Your task is to print all of the material verbatim.

* BEGIN Data section *

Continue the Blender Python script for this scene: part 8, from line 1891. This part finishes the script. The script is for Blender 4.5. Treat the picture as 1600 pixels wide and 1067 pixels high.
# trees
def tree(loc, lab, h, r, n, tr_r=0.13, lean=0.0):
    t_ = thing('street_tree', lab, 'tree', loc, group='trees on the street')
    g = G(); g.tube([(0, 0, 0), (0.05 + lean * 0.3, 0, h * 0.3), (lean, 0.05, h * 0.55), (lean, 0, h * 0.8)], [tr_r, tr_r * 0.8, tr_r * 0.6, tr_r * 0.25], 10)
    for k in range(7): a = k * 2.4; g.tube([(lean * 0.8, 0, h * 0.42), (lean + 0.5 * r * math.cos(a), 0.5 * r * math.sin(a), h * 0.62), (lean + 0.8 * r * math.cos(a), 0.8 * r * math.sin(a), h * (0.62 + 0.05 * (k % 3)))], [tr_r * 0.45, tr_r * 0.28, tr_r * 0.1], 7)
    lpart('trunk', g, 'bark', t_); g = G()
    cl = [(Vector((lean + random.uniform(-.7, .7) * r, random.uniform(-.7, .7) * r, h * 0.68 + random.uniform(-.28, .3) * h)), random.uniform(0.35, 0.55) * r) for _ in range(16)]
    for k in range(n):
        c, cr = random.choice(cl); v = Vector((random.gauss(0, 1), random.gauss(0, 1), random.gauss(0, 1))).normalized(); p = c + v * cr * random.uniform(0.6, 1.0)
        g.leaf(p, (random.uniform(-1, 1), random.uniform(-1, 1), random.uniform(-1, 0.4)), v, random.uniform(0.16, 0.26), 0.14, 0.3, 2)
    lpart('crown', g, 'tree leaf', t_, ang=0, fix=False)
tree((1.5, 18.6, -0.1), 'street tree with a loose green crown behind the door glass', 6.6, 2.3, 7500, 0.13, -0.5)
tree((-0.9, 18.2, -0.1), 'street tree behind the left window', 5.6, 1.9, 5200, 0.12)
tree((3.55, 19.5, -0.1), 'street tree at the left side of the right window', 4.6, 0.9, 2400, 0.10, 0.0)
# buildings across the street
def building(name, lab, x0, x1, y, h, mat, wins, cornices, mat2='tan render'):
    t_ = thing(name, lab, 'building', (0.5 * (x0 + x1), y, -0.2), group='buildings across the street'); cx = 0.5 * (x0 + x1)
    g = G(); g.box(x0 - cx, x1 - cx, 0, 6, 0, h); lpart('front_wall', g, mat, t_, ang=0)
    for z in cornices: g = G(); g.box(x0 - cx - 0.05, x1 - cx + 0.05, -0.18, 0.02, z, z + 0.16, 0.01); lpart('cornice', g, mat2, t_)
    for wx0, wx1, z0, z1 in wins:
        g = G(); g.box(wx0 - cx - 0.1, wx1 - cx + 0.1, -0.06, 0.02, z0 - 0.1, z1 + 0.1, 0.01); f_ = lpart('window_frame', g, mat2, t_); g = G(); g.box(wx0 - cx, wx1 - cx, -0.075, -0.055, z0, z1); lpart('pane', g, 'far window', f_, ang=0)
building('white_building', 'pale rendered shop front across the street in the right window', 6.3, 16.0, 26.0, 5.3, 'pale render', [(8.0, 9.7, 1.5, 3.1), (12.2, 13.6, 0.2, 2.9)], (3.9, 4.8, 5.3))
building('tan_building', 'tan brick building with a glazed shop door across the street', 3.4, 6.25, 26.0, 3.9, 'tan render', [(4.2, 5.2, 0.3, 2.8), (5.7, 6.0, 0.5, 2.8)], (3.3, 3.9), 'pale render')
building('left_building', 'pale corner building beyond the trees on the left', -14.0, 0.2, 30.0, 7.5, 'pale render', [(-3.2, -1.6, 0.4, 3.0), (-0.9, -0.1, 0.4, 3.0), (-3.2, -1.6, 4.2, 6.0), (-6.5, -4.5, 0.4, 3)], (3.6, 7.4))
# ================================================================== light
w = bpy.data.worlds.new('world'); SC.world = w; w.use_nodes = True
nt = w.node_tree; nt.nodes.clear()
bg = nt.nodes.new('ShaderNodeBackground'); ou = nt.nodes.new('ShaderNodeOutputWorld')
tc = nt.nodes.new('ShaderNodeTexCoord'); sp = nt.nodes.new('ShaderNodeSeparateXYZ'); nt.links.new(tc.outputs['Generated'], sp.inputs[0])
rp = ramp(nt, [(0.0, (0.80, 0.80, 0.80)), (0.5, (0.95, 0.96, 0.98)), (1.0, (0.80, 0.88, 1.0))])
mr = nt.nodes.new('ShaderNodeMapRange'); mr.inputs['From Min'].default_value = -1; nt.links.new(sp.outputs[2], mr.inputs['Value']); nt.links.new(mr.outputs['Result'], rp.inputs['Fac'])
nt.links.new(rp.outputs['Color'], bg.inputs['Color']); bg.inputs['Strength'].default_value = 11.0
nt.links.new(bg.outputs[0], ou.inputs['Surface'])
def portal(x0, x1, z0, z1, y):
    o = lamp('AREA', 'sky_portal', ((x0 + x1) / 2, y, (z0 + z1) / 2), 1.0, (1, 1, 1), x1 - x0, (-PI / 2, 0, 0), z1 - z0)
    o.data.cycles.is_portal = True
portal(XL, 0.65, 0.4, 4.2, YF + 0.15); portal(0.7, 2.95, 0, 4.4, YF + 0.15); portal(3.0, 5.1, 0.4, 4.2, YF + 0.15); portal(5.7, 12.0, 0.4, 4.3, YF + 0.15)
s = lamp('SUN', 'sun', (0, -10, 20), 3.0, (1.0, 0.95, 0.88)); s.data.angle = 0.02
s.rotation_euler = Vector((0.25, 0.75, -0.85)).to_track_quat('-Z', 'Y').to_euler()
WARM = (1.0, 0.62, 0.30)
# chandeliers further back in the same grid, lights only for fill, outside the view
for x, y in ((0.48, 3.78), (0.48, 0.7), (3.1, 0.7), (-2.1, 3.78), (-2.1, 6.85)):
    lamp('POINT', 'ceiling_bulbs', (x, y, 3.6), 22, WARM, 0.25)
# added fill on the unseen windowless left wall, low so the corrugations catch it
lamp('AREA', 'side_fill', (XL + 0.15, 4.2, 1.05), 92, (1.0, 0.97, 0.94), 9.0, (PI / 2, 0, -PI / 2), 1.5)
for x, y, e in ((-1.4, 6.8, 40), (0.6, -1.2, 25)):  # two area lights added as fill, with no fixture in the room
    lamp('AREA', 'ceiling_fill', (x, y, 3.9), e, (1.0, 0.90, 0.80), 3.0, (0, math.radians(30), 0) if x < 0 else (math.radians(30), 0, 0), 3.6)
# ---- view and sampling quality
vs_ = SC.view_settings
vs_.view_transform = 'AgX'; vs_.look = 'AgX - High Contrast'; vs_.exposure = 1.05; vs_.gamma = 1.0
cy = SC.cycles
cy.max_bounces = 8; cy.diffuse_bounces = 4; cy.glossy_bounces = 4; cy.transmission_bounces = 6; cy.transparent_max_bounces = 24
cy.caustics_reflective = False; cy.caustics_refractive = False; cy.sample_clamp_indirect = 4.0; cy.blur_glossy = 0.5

* END Data section *

*Result of the exercise:*
Continue the Blender Python script for this scene: part 8, from line 1891. This part finishes the script. The script is for Blender 4.5. Treat the picture as 1600 pixels wide and 1067 pixels high.
# trees
def tree(loc, lab, h, r, n, tr_r=0.13, lean=0.0):
    t_ = thing('street_tree', lab, 'tree', loc, group='trees on the street')
    g = G(); g.tube([(0, 0, 0), (0.05 + lean * 0.3, 0, h * 0.3), (lean, 0.05, h * 0.55), (lean, 0, h * 0.8)], [tr_r, tr_r * 0.8, tr_r * 0.6, tr_r * 0.25], 10)
    for k in range(7): a = k * 2.4; g.tube([(lean * 0.8, 0, h * 0.42), (lean + 0.5 * r * math.cos(a), 0.5 * r * math.sin(a), h * 0.62), (lean + 0.8 * r * math.cos(a), 0.8 * r * math.sin(a), h * (0.62 + 0.05 * (k % 3)))], [tr_r * 0.45, tr_r * 0.28, tr_r * 0.1], 7)
    lpart('trunk', g, 'bark', t_); g = G()
    cl = [(Vector((lean + random.uniform(-.7, .7) * r, random.uniform(-.7, .7) * r, h * 0.68 + random.uniform(-.28, .3) * h)), random.uniform(0.35, 0.55) * r) for _ in range(16)]
    for k in range(n):
        c, cr = random.choice(cl); v = Vector((random.gauss(0, 1), random.gauss(0, 1), random.gauss(0, 1))).normalized(); p = c + v * cr * random.uniform(0.6, 1.0)
        g.leaf(p, (random.uniform(-1, 1), random.uniform(-1, 1), random.uniform(-1, 0.4)), v, random.uniform(0.16, 0.26), 0.14, 0.3, 2)
    lpart('crown', g, 'tree leaf', t_, ang=0, fix=False)
tree((1.5, 18.6, -0.1), 'street tree with a loose green crown behind the door glass', 6.6, 2.3, 7500, 0.13, -0.5)
tree((-0.9, 18.2, -0.1), 'street tree behind the left window', 5.6, 1.9, 5200, 0.12)
tree((3.55, 19.5, -0.1), 'street tree at the left side of the right window', 4.6, 0.9, 2400, 0.10, 0.0)
# buildings across the street
def building(name, lab, x0, x1, y, h, mat, wins, cornices, mat2='tan render'):
    t_ = thing(name, lab, 'building', (0.5 * (x0 + x1), y, -0.2), group='buildings across the street'); cx = 0.5 * (x0 + x1)
    g = G(); g.box(x0 - cx, x1 - cx, 0, 6, 0, h); lpart('front_wall', g, mat, t_, ang=0)
    for z in cornices: g = G(); g.box(x0 - cx - 0.05, x1 - cx + 0.05, -0.18, 0.02, z, z + 0.16, 0.01); lpart('cornice', g, mat2, t_)
    for wx0, wx1, z0, z1 in wins:
        g = G(); g.box(wx0 - cx - 0.1, wx1 - cx + 0.1, -0.06, 0.02, z0 - 0.1, z1 + 0.1, 0.01); f_ = lpart('window_frame', g, mat2, t_); g = G(); g.box(wx0 - cx, wx1 - cx, -0.075, -0.055, z0, z1); lpart('pane', g, 'far window', f_, ang=0)
building('white_building', 'pale rendered shop front across the street in the right window', 6.3, 16.0, 26.0, 5.3, 'pale render', [(8.0, 9.7, 1.5, 3.1), (12.2, 13.6, 0.2, 2.9)], (3.9, 4.8, 5.3))
building('tan_building', 'tan brick building with a glazed shop door across the street', 3.4, 6.25, 26.0, 3.9, 'tan render', [(4.2, 5.2, 0.3, 2.8), (5.7, 6.0, 0.5, 2.8)], (3.3, 3.9), 'pale render')
building('left_building', 'pale corner building beyond the trees on the left', -14.0, 0.2, 30.0, 7.5, 'pale render', [(-3.2, -1.6, 0.4, 3.0), (-0.9, -0.1, 0.4, 3.0), (-3.2, -1.6, 4.2, 6.0), (-6.5, -4.5, 0.4, 3)], (3.6, 7.4))
# ================================================================== light
w = bpy.data.worlds.new('world'); SC.world = w; w.use_nodes = True
nt = w.node_tree; nt.nodes.clear()
bg = nt.nodes.new('ShaderNodeBackground'); ou = nt.nodes.new('ShaderNodeOutputWorld')
tc = nt.nodes.new('ShaderNodeTexCoord'); sp = nt.nodes.new('ShaderNodeSeparateXYZ'); nt.links.new(tc.outputs['Generated'], sp.inputs[0])
rp = ramp(nt, [(0.0, (0.80, 0.80, 0.80)), (0.5, (0.95, 0.96, 0.98)), (1.0, (0.80, 0.88, 1.0))])
mr = nt.nodes.new('ShaderNodeMapRange'); mr.inputs['From Min'].default_value = -1; nt.links.new(sp.outputs[2], mr.inputs['Value']); nt.links.new(mr.outputs['Result'], rp.inputs['Fac'])
nt.links.new(rp.outputs['Color'], bg.inputs['Color']); bg.inputs['Strength'].default_value = 11.0
nt.links.new(bg.outputs[0], ou.inputs['Surface'])
def portal(x0, x1, z0, z1, y):
    o = lamp('AREA', 'sky_portal', ((x0 + x1) / 2, y, (z0 + z1) / 2), 1.0, (1, 1, 1), x1 - x0, (-PI / 2, 0, 0), z1 - z0)
    o.data.cycles.is_portal = True
portal(XL, 0.65, 0.4, 4.2, YF + 0.15); portal(0.7, 2.95, 0, 4.4, YF + 0.15); portal(3.0, 5.1, 0.4, 4.2, YF + 0.15); portal(5.7, 12.0, 0.4, 4.3, YF + 0.15)
s = lamp('SUN', 'sun', (0, -10, 20), 3.0, (1.0, 0.95, 0.88)); s.data.angle = 0.02
s.rotation_euler = Vector((0.25, 0.75, -0.85)).to_track_quat('-Z', 'Y').to_euler()
WARM = (1.0, 0.62, 0.30)
# chandeliers further back in the same grid, lights only for fill, outside the view
for x, y in ((0.48, 3.78), (0.48, 0.7), (3.1, 0.7), (-2.1, 3.78), (-2.1, 6.85)):
    lamp('POINT', 'ceiling_bulbs', (x, y, 3.6), 22, WARM, 0.25)
# added fill on the unseen windowless left wall, low so the corrugations catch it
lamp('AREA', 'side_fill', (XL + 0.15, 4.2, 1.05), 92, (1.0, 0.97, 0.94), 9.0, (PI / 2, 0, -PI / 2), 1.5)
for x, y, e in ((-1.4, 6.8, 40), (0.6, -1.2, 25)):  # two area lights added as fill, with no fixture in the room
    lamp('AREA', 'ceiling_fill', (x, y, 3.9), e, (1.0, 0.90, 0.80), 3.0, (0, math.radians(30), 0) if x < 0 else (math.radians(30), 0, 0), 3.6)
# ---- view and sampling quality
vs_ = SC.view_settings
vs_.view_transform = 'AgX'; vs_.look = 'AgX - High Contrast'; vs_.exposure = 1.05; vs_.gamma = 1.0
cy = SC.cycles
cy.max_bounces = 8; cy.diffuse_bounces = 4; cy.glossy_bounces = 4; cy.transmission_bounces = 6; cy.transparent_max_bounces = 24
cy.caustics_reflective = False; cy.caustics_refractive = False; cy.sample_clamp_indirect = 4.0; cy.blur_glossy = 0.5